In its literature, DHS states, “This initiative does not promote spying on others, or making judgments based on beliefs, thoughts, ideas, expressions, associations, or speech unrelated to criminal activity.”

Proponents of “See Something” point out that freedom of speech does not extend to yelling “fire” in a theater. Law enforcement officials say preventing terrorist attacks in modern times requires a robust reporting system and sharing of information. Virtually all bad actors that carry out mass shootings and acts of terrorism leave clues in advance.

Separating the serious from the fanciful can blur the lines between safety and personal freedom.

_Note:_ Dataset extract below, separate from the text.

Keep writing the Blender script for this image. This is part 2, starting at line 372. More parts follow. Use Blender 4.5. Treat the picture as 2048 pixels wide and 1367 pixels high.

Benjamin Franklin famously said, “Those who would give up essential Liberty, to purchase a little temporary Safety, deserve neither Liberty nor Safety.” That continues to hold weight in the American psyche.

The Washington Post wrote in a perspective about the “See Something” slogan, “The expression makes us vigilant, but it also makes us paranoid. It’s turned us into a country of people who see danger lurking inside every forgotten backpack, making an in­cred­ibly remote risk feel imminent. Americans shouldn’t be encouraged to live in unreasonable fear. …Then again, not all fear is unreasonable.”

At a Safety Summit prior to the 2022-2023 school year, Orange County Sheriff Don Barnes touted the importance of information sharing between agencies and a public seeing and saying something.

“I will tell you, over the years we have intervened and interrupted Columbine-like plans,” he said, referring to the 1999 mass shooting in Colorado. “We have removed bomb-making materials out of kids’ bedrooms, we have taken guns, we’ve (helped) kids with behavioral health issues into treatment to help keep them and their schools safe.”

It is impossible to quantify exactly how many would-be terrorist events and tragedies have been thwarted by a well-timed call by a concerned citizen or how many could have been stopped if the right people had responded. What seems certain is that “If You See Something, Say Something,” is an important part of the national lexicon.